Finding ourselves in a situation where we may have once felt annoyed but not ruled by our reactions, and now feel overcome by them, usually means we react to our environment in a way that is not commensurate with the situation. IE: Putting the wrong skirt and blazer together, becomes an earth shattering situation instead of a silly thing that no one else probably even noticed.

Or when a stressful driving situation like that of my instructor, that certainly imparted fear, but became a major situation resulting in a tearful lack of emotional control instead of a frustrating delay, the reaction and the circumstances don’t match. This can be a clue that someone needs our support.

As my instructor struggled initially, I recalled her sharing with the group a while back that she was a widow. And when the tears kept coming, and her shakes were not relenting, I realized she was probably in a bubble up. Her grief threshold was low and she’d been pushed over the top of it with this motor vehicle situation.

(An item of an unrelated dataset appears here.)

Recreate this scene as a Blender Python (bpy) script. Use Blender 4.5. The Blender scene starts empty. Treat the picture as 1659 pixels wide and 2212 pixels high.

After class I gave her a big hug and told her it had been a great class. I don’t know her well enough to ask about her husband that passed, or to ask her how she is tending to her grief. But I knew the scene well, and recognizing the “bubble up” enabled me to support and encourage someone through theirs.

If you have ever tried to pack a suitcase with too many clothes, or poured a beverage into a glass that was too small for it, or ate too much at Thanksgiving and found your pants restrictive, or tried to carry too many things up or down the stairs, you too, know the bubble up. It’s the proverbial “straw that breaks the camel’s back.” It’s when everything bubbles over the threshold of the pain we can actually tolerate.

Since all of our muscles are always busy resisting grief and loss pain, there are none to step in for extenuating casual circumstances, like the wrong blazer, or a stressful drive. So we bubble up. Our grief takes us over until we can get back under that threshold.

Once we learn to recognize this principle, our attention can move from defensive, to one of curiosity as we turn our efforts towards answering a new question: Is there anything we can do to raise that grief threshold, and experience fewer bubble ups?

Mercifully, the answer is absolutely. Thoughts about this will be shared in a future post. For now, just know that self care is the only way home. That will point you in the right direction.